Not only does the production clearly suffer, but the continuous use of insecure love songs contradicts who she was supposed to become of this new album, “Reputation.” Nearly every song on the album fails to portray her new persona except for a select few including:

  • “I Did Something Bad,” the first and one of the few songs asserting her new-found dominance.
  • “Look at What You Made Me Do” and “This is Why We Can’t Have Nice Things,” both diss Kanye West showing her raw emotion on the situation.
  • “Getaway Car”, which in fact illustrates Swift’s independence from males as she turns her partner in crime into the police.
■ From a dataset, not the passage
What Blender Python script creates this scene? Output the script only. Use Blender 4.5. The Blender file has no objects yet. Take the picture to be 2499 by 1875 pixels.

Then again, those are the only four songs fully proving to the fans who the new Taylor is, while every other song is of her obsession with her new male partner Joe Alwyn.

“I want to wear his initial on a chain ‘round my neck/not because he owns me/but ‘cause he really knows me/which is more than I can say” she proclaims in “Call it What You Want,” as she contradicts who she is portraying her stronger and more independent self to be. The album is full of such moments leaving the audience without a sense of what Swift is trying to create with “Reputation.”

Although most of “Reputation” falls flat without much direction, there is a diamond in the rough. “New Year’s Day,” the final song on the album, ends “Reputation” beautifully with an organic piano-based song.

In “New Year’s Day,” she simplifies what she could not throughout the whole album and creates a truly honest and beautiful song. “Please don’t ever become a stranger/whose laugh I could recognize anywhere/and I will hold onto you” ends the album.

Overall, “Reputation” disappoints the expectations fans have of Swift at this point in her career. Although “New Year’s Day” proves she still has the ability to write beautiful music, the entirety of “Reputation” cannot save itself from lack of direction, stance and who Swift is trying to portray as her “new” self.